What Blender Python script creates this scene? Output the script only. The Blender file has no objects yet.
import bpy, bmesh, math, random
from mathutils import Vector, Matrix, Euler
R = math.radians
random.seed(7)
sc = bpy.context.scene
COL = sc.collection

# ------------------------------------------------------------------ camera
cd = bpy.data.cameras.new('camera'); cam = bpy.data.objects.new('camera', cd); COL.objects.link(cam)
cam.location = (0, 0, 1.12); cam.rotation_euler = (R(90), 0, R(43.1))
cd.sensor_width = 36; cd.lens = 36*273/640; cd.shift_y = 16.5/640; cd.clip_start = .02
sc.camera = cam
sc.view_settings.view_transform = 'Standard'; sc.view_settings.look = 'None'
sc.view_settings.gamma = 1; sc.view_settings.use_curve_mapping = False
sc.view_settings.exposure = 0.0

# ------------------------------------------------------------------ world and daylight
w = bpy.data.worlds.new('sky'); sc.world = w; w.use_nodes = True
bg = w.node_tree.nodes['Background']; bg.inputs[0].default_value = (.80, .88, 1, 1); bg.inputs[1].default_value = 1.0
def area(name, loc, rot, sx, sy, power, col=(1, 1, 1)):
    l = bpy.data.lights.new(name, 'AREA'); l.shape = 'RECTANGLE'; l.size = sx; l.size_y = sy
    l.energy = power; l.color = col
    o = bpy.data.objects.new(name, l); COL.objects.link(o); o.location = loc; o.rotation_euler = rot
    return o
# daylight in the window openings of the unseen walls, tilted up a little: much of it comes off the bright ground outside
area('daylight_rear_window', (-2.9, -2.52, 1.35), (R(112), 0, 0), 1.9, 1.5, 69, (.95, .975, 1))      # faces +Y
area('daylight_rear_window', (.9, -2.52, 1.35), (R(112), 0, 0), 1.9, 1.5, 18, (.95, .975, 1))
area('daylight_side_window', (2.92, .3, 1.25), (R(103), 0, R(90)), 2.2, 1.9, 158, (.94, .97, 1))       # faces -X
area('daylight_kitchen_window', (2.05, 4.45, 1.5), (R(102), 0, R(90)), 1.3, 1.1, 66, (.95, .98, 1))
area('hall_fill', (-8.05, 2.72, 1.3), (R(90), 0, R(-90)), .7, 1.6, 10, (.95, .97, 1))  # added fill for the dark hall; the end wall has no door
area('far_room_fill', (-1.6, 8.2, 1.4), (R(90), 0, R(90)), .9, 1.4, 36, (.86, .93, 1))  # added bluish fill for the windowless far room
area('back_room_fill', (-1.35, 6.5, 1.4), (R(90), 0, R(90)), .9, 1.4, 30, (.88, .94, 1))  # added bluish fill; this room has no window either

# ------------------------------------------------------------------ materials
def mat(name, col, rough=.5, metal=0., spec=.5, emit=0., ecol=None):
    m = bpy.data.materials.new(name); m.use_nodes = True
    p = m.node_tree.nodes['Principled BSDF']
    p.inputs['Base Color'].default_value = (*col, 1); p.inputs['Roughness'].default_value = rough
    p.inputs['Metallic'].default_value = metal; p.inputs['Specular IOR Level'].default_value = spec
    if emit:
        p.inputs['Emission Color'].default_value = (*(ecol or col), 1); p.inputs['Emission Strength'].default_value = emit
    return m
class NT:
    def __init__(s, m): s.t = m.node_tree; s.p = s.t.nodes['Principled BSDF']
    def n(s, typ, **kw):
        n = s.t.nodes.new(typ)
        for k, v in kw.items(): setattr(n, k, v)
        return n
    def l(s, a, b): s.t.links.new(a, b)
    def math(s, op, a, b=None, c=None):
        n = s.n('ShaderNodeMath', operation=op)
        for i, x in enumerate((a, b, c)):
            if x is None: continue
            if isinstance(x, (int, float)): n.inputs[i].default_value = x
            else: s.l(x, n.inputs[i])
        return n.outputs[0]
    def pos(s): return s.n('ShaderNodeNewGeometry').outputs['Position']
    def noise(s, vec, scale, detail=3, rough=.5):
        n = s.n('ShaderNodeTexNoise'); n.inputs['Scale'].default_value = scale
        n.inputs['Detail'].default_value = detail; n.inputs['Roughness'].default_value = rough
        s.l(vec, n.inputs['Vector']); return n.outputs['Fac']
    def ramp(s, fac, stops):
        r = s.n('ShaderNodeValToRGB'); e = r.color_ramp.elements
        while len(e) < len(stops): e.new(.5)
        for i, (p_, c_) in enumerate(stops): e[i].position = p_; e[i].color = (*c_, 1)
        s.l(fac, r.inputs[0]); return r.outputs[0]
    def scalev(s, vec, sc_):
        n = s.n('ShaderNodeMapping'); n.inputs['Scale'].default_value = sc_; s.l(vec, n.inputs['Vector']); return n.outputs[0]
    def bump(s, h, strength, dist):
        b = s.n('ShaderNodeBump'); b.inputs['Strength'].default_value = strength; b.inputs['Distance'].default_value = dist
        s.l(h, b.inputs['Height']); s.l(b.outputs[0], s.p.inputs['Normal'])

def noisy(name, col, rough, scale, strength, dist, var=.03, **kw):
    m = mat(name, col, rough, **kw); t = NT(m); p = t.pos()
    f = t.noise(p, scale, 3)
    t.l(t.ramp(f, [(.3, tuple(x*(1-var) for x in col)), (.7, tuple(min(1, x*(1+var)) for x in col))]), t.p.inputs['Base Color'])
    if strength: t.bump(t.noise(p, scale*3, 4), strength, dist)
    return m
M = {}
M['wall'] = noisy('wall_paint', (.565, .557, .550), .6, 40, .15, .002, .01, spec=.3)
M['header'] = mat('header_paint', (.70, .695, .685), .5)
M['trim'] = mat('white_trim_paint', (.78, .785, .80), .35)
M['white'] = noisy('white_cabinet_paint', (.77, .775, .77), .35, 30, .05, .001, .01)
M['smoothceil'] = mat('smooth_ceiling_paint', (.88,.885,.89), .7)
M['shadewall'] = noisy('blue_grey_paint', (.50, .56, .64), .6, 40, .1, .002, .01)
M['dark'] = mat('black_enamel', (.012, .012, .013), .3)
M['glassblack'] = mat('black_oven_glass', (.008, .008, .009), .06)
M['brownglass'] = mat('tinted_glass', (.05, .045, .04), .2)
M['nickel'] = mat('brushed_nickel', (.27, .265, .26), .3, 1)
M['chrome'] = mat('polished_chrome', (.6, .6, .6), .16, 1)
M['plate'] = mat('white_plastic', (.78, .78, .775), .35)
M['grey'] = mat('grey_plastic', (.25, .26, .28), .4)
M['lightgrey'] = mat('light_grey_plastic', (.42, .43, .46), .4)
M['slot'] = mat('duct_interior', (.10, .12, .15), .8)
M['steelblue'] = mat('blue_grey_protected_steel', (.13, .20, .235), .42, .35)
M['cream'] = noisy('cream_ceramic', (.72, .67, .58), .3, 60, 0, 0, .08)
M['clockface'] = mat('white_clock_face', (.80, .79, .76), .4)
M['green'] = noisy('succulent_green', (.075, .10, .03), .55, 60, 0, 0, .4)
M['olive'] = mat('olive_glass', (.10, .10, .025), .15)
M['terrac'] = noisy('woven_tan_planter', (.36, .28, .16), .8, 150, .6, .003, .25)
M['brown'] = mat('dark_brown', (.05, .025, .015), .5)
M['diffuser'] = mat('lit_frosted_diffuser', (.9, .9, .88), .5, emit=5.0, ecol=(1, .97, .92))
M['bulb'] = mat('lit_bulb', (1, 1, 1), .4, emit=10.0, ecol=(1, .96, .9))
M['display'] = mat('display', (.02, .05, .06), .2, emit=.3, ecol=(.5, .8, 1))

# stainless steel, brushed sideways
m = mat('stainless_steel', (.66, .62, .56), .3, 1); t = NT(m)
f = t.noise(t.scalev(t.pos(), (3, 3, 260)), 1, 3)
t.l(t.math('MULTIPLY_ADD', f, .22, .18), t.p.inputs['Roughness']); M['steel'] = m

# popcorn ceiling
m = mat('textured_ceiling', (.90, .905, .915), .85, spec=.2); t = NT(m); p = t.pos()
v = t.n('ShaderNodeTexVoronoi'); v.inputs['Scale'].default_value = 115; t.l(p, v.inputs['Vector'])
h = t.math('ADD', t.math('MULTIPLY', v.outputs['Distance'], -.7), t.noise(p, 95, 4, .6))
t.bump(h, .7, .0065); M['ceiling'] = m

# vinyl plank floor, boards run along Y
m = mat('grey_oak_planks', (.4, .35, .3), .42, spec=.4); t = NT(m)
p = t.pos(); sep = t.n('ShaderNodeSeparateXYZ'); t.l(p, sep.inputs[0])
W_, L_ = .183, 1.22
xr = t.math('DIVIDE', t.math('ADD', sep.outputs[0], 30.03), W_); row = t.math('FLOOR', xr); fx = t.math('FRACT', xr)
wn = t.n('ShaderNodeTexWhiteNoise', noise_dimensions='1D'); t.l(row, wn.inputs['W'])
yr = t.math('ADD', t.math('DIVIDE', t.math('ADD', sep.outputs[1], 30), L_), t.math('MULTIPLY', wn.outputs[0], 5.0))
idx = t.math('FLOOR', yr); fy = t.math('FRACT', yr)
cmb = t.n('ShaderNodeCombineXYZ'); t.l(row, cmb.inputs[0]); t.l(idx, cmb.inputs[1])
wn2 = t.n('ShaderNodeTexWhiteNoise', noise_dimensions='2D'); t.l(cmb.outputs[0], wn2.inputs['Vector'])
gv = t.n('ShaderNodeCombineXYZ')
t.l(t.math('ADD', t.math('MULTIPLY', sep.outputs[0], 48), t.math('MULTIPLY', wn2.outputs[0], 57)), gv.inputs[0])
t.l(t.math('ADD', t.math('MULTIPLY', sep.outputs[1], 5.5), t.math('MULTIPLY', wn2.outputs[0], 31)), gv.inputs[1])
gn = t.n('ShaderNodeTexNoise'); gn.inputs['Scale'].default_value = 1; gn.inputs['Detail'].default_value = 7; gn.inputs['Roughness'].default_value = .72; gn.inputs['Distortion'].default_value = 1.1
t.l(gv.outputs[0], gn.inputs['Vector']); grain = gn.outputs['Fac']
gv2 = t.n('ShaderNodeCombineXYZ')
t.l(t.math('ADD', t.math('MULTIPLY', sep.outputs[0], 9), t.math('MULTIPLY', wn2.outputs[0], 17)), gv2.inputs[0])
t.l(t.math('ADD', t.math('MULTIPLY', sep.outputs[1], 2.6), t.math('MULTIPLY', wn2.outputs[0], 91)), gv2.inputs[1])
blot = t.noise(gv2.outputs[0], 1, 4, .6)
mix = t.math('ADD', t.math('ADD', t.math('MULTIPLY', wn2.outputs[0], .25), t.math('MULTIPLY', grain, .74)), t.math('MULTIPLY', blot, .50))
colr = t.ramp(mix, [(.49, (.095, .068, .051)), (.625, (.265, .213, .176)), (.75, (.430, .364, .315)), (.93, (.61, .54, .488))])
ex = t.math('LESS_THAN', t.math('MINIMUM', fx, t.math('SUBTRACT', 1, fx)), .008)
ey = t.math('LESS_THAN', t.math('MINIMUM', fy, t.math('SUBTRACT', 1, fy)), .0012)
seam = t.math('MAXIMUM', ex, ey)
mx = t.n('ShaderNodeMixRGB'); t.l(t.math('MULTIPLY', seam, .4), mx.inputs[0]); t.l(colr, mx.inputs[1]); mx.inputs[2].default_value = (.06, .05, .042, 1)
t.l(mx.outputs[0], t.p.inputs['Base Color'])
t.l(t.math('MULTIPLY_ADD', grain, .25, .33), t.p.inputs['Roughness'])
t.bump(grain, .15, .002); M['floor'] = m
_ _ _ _
▶ **TASK BRIEF**
Beginning at the top of the data, extract each line through the line containing "COL = sc.collection" and return those lines exactly, with nothing added.

▶ **EXERCISE ANSWER**
What Blender Python script creates this scene? Output the script only. The Blender file has no objects yet.
import bpy, bmesh, math, random
from mathutils import Vector, Matrix, Euler
R = math.radians
random.seed(7)
sc = bpy.context.scene
COL = sc.collection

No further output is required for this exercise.